Roanoke Times Copyright (c) 1995, Landmark Communications, Inc. DATE: THURSDAY, June 2, 1994 TAG: 9406020013 SECTION: SPORTS PAGE: C-4 EDITION: METRO SOURCE: BILL COCHRAN DATELINE: LENGTH: Medium
We started fishing just off the Great Wilcomico River, and when that didn't produce, Kuykendall headed the Don-El deeper into the bay. We caught one bluefish. With the day waning and our frustration growing, we returned to the Great Wilcomico.
Suddenly our rods were bowing under the powerful surges of big blues. Their tooth-filled jaws would chop down on our baits and lures like a steel trap. Some would leap like smallmouth bass, and the sun would glitter on their shimmering blue-gray bodies and highlight their red-flared gills. When they hit the water they would rip gobs of line from our begrudging reels.
Long ago I'd learned to go after blues with lightweight tackle, and even a fly rod.
Some captains balked at that, because it meant fewer catches, but Kuykendall encouraged the sport-rather-than-meat approach.
Many of his peers preferred to dock with 500 pounds or more of bluefish. I recall one day in the mid-'80s when a friend of mine was on a charter boat that kept so many blues the craft got stuck on a shoal when returing to the harbor.
That was free advertisement for the charter, but it also was gluttony that may have cost dearly in the long run. Bluefish angling in the bay now is only a shadow of the good old days of just a decade ago. In fact, many anglers in the western part of the state simply don't bother to go anymore.
But we still get calls at the newspaper: "Any blues in the bay this spring?"
With every spring there is hope that schools of jumbo blues will migrate north from wintering areas off North Carolina's Outer Banks, then turn into the bay where they once gathered in black clouds around Buoy 48 off Reedville.
But that hasn't happened the past five years or so. As for this year, it is early to make a definite prediction, but there doesn't appear to be much hope for a reversal of the string of sorry seasons. A number of tournaments in the bay have produced only a handful of bluefish. There have been three citations entered in the Virginia Saltwater Fishing Tournament, the largest a 21-pound, 2-ounce trophy. That amounts to just a few fish for a large number of anglers.

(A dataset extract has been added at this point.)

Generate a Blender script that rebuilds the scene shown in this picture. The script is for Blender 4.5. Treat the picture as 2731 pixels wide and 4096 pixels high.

What is surprising, the talk of some tournament participants isn't about the scarcity of bluefish but about the abundance of striped bass. We have reached a point that it can be easier to catch a striper than a blue.
You can't keep the spring-caught striped bass in Virginia. The season is closed because a number of years ago the striper population plunged to even greater depths than the bluefish population has today.
The salvation of the striped bass population has been an amazing story. Stripers have rebounded to the point that there has been a fall-winter season the past couple years. Chances are excellent that the season will be expanded as much as 15 days this year.
By next year, the striper population, some scientists say, should return to the levels of the halcyon days of 1960-72. That's going to mean even more liberal fishing regulations.
Herein lies hope for bluefish. If the stripers can do it, why can't the blues?